Questo tempo e il caso Gambia
domenica 22 gennaio 2017

Se ne è detta convinta persino Theresa May che, a parere di molti, sarà la "testa di ponte" in Europa (anzi appena fuori di essa) per Donald J. Trump. Il presidente americano – ha affermato in un’intervista la premier britannica – dovrà «riconoscere l’importanza della Nato». Eppure, venerdì, nel discorso inaugurale, il presidente americano è stato piuttosto chiaro, lasciando poco spazio alle illusioni: basta – ha scandito davanti al mondo – «dissipare la nostra ricchezza» per «finanziare gli eserciti di altri Paesi e difendere i confini di altre nazioni, ma non i nostri». Esplicito nel ribadire una svolta "isolazionista" anche verso gli alleati storici, che tanti analisti avevano già messo nel conto dal momento in cui il tycoon si dimostrò in grado di competere alla pari prima con i candidati repubblicani prima e poi con Hillary Clinton, con una netta propensione a distanziare la sua linea in politica estera da quella altrui.

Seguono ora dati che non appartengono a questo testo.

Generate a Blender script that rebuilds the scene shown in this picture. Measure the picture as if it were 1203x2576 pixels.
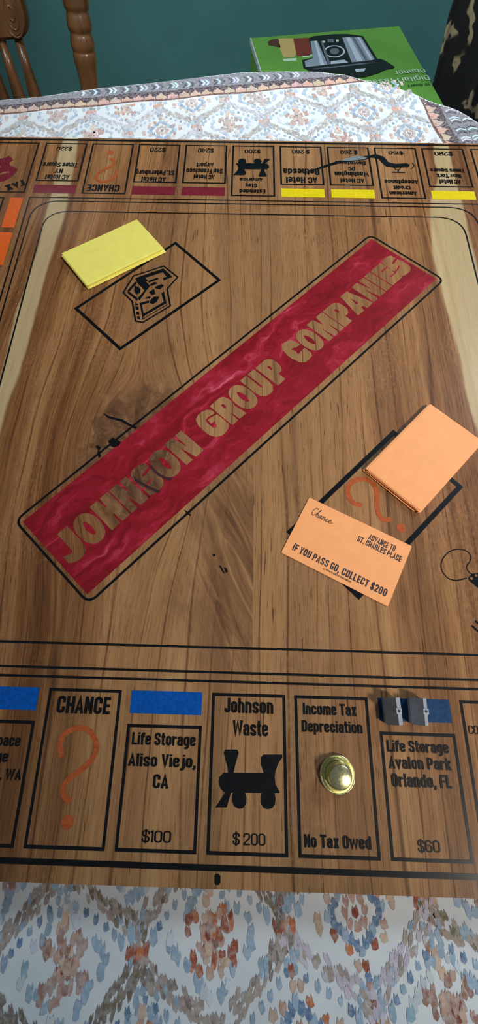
import bpy, bmesh, math, random
from mathutils import Vector, Matrix
random.seed(7)
for o in list(bpy.data.objects): bpy.data.objects.remove(o)
scene = bpy.context.scene
COL = scene.collection

# ------------------------------------------------------------------ camera
S = 0.048            # one board square (metres)
ZB = 0.775           # height of the board's upper face
ZC = 0.755           # height of the tablecloth
FPX, PCX, PCY = 1099.56433, 570.910235, 1288.0
CAM = Vector((-0.25576038*S, -4.49915944*S, 5.78441176*S + ZB))
R_ = Vector((0.9996114, 0.02776619, -0.00246724))
D_ = Vector((0.02489533, -0.92905514, -0.36910266))
F_ = Vector((-0.01254078, 0.36889781, -0.92938535))
cd = bpy.data.cameras.new('camera'); cam = bpy.data.objects.new('camera', cd); COL.objects.link(cam)
cam.matrix_world = Matrix(((R_.x, -D_.x, -F_.x, CAM.x), (R_.y, -D_.y, -F_.y, CAM.y), (R_.z, -D_.z, -F_.z, CAM.z), (0, 0, 0, 1)))
cd.sensor_fit = 'VERTICAL'; cd.sensor_height = 36.0; cd.sensor_width = 36.0
cd.lens = FPX/2576*36.0
cd.shift_x = (601.5-PCX)/2576; cd.shift_y = 0.0
cd.clip_start = 0.01; cd.clip_end = 50
scene.camera = cam

# ------------------------------------------------------------------ light
scene.view_settings.view_transform = 'Standard'
scene.view_settings.look = 'None'
scene.view_settings.gamma = 1.0
scene.view_settings.use_curve_mapping = False
scene.view_settings.exposure = 0.10
world = bpy.data.worlds.new('room_ambient'); scene.world = world; world.use_nodes = True
world.node_tree.nodes['Background'].inputs[0].default_value = (0.80, 0.92, 1.0, 1)
world.node_tree.nodes['Background'].inputs[1].default_value = 0.14
def area(name, loc, target, size, power, col):
    l = bpy.data.lights.new(name, 'AREA'); l.shape = 'DISK'; l.size = size; l.energy = power; l.color = col
    o = bpy.data.objects.new(name, l); COL.objects.link(o); o.location = loc
    o.rotation_euler = (Vector(target)-Vector(loc)).to_track_quat('-Z', 'Y').to_euler()
    return o
def spot(name, loc, target, angle, blend, radius, power, col):
    l = bpy.data.lights.new(name, 'SPOT'); l.spot_size = math.radians(angle); l.spot_blend = blend; l.shadow_soft_size = radius; l.energy = power; l.color = col
    o = bpy.data.objects.new(name, l); COL.objects.link(o); o.location = loc
    o.rotation_euler = (Vector(target)-Vector(loc)).to_track_quat('-Z', 'Y').to_euler()
    return o
spot('ceiling_spot', (1.20, -0.95, 2.40), (0.20, 0.10, ZB), 31, 1.0, 0.14, 178, (1.0, 0.93, 0.84))
spot('added_far_fill', (-0.50, -0.60, 2.45), (0.10, 1.35, 0.60), 42, 1.0, 0.05, 215, (0.80, 0.93, 1.0))  # added fill without a known fixture, brightens wall, chair and carton
area('window_light', (1.35, 1.05, 1.90), (0.05, 0.30, ZB), 0.60, 20, (0.70, 0.88, 1.0))

# ------------------------------------------------------------------ helpers
def bp(u, v, z=ZB):
    """world point on the horizontal plane z seen at photograph pixel (u, v)"""
    d = R_*((u-PCX)/FPX) + D_*((v-PCY)/FPX) + F_
    t = (z-CAM.z)/d.z
    return CAM + d*t
def bpl(u, v, p0, n):
    d = R_*((u-PCX)/FPX) + D_*((v-PCY)/FPX) + F_
    t = (Vector(p0)-CAM).dot(n)/d.dot(n)
    return CAM + d*t
def B(x, y): return (x*S, y*S)
def tag(o, label=None, cat=None, group=None, kind=None):
    if label: o['label'] = label
    if cat: o['category'] = cat
    if group: o['group'] = group
    if kind: o['kind'] = kind
    return o
WM = {}
def empty(name, loc, rz=0.0, label=None, cat=None, group=None):
    o = bpy.data.objects.new(name, None); COL.objects.link(o)
    o.location = loc; o.rotation_euler = (0, 0, rz); o.empty_display_size = 0.02
    WM[o.name] = Matrix.Translation(loc) @ Matrix.Rotation(rz, 4, 'Z')
    return tag(o, label, cat, group)
def link(name, me, mat, parent=None, world_space=True):
    o = bpy.data.objects.new(name, me); COL.objects.link(o)
    if mat is not None and not me.materials: me.materials.append(mat)
    WM[o.name] = Matrix.Identity(4)
    if parent is not None:
        o.parent = parent
        if world_space: o.matrix_parent_inverse = WM[parent.name].inverted()
    return o
def mesh(name, verts, faces, mat, parent=None, smooth=False, world_space=True):
    me = bpy.data.meshes.new(name); me.from_pydata([tuple(v) for v in verts], [], faces); me.update()
    if smooth: me.shade_smooth()
    return link(name, me, mat, parent, world_space)
def flat(name, polys, z, mat, parent=None):
    V = []; Fc = []
    for ip, p in enumerate(polys):
        a = sum(p[i][0]*p[(i+1) % len(p)][1]-p[(i+1) % len(p)][0]*p[i][1] for i in range(len(p)))
        if a < 0: p = p[::-1]
        Fc.append(tuple(range(len(V), len(V)+len(p)))); V += [(q[0], q[1], z+(ip % 9)*8e-6) for q in p]
    return mesh(name, V, Fc, mat, parent)
def bm_obj(name, bm, mat, parent=None, smooth=False, world_space=True):
    me = bpy.data.meshes.new(name); bm.to_mesh(me); bm.free()
    if smooth: me.shade_smooth()
    return link(name, me, mat, parent, world_space)
def bm_box(bm, c, d, rz=0.0, bevel=0.0, seg=2):
    r = bmesh.ops.create_cube(bm, size=1.0, matrix=Matrix.Translation(c) @ Matrix.Rotation(rz, 4, 'Z') @ Matrix.Diagonal((d[0], d[1], d[2], 1)))
    if bevel > 0:
        es = list({e for v in r['verts'] for e in v.link_edges})
        bmesh.ops.bevel(bm, geom=es, offset=bevel, segments=seg, affect='EDGES', profile=0.6)
def box(name, c, d, mat, parent=None, rz=0.0, bevel=0.0, world_space=True, smooth=False):
    bm = bmesh.new(); bm_box(bm, c, d, rz, bevel)
    return bm_obj(name, bm, mat, parent, smooth, world_space)
def lathe(name, prof, mat, p0, p1, parent=None, n=28, world_space=True, caps=True):
    """revolve profile [(t, radius)] about the axis p0 -> p1 (t in metres from p0)"""
    p0 = Vector(p0); ax = (Vector(p1)-p0).normalized()
    a = ax.orthogonal().normalized(); b = ax.cross(a)
    V = []; Fc = []
    for t, r in prof:
        for i in range(n):
            th = 2*math.pi*i/n
            V.append(p0+ax*t+(a*math.cos(th)+b*math.sin(th))*r)
    m = len(prof)
    for j in range(m-1):
        for i in range(n):
            Fc.append((j*n+i, j*n+(i+1) % n, (j+1)*n+(i+1) % n, (j+1)*n+i))
    if caps:
        Fc.append(tuple(range(n-1, -1, -1))); Fc.append(tuple(range((m-1)*n, m*n)))
    return mesh(name, V, Fc, mat, parent, True, world_space)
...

Un "muro" (tanto per restare sui temi cari al magnate del mattone che del tema ha una certa esperienza) innalzato tra l’America e il resto del mondo per ostacolare la libera circolazione delle persone e per dare corpo a un protezionismo del XXI secolo in campo economico. Ma le conseguenze potrebbero arrivare su scala globale anche rispetto al ruolo americano nei tentativi di soluzione delle crisi internazionali.

L’epilogo della guerra siriana con i negoziati che si vanno ad aprire ad Astana è il primo grande riequilibrio regionale in cui gli Usa hanno sostanzialmente un ruolo da spettatori. Ed è ora da capire se davvero Trump (e l’Amministrazione nel suo complesso: non va dimenticato il peso dell’apparato e dei vertici militari) si accontenterà di essere solo un osservatore più o meno distratto. Soprattutto, se si mette nel conto pure la scarsa considerazione che il presidente Usa ha già ruvidamente espresso nei confronti delle Nazioni Unite, «un consesso dove si fanno solo chiacchiere».

In questo quadro politico-strategico planetario in evoluzione, non è certo centrale ma comunque significativo e meritevole di attenzione quello che sta avvenendo nel remoto Gambia. Nella Repubblica islamica africana, un presidente legittimamente eletto, Adama Barrow, ha dovuto giurare in esilio perché il suo predecessore al potere da ben 23 anni, Yahya Jammeh, non accettava la sconfitta. La storia sembrava infatti dalla parte di quest’ultimo: "illustri" colleghi dinosauri l’hanno sempre fatta franca nelle loro violazioni delle regole democratiche, a partire dal 92enne Robert Mugabe nello Zimbabwe, solo per citare il più resistente degli autocrati del continente.

Di solito, tutto ciò accade nel disinteresse locale e mondiale. Ma questa volta l’Africa si è ribellata. L’organismo che riunisce i Paesi della costa occidentale (l’Ecowas), su impulso del Senegal, ha inviato truppe al confine, posto un ultimatum al dittatore e imposto così la resa, ottenendo una transizione alla fine pacifica. Tutto ciò con l’appoggio del Consiglio di sicurezza dell’Onu, che in tempi insolitamente rapidi ha avallato l’utilizzo di 'ogni mezzo' lecito per agire a favore della popolazione e della democrazia. Una procedura doverosa, eppure perennemente inapplicata, in tempi passati, rispetto a decine di altre simili realtà del continente. Una soluzione senza spargimento di sangue, quando già 45mila civili erano fuggiti oltreconfine temendo quell’esplosione di vendette e violenze che quasi sempre accompagnano golpe o difese armate del potere. Una piccola lezione. O, almeno, un segnale, se qualcuno vuole raccoglierlo.

Ed ecco che in un’era che potrebbe tornare multipolare per il disimpegno americano, soluzioni regionali con la supervisione delle Nazioni Unite si candidano a essere una via nuova e percorribile. A patto però che quando le cose non vanno lisce come in Gambia vi sia qualcuno pronto a sporcarsi le mani per scongiurare stragi e genocidi. Se il prezzo dell’isolazionismo trumpiano includerà l’indifferenza alle crisi umanitarie di un’Onu ancor più parolaia e inefficace e di una Nato svuotata, qualcuno arriverà presto a rimpiangere il vecchio 'poliziotto globale', spesso impulsivo e interessato, ma comunque capace di farsi ascoltare. Trump può fare e disfare molto, ma non è il solo leader sulla faccia della Terra. Stavolta il promemoria viene dall’Africa.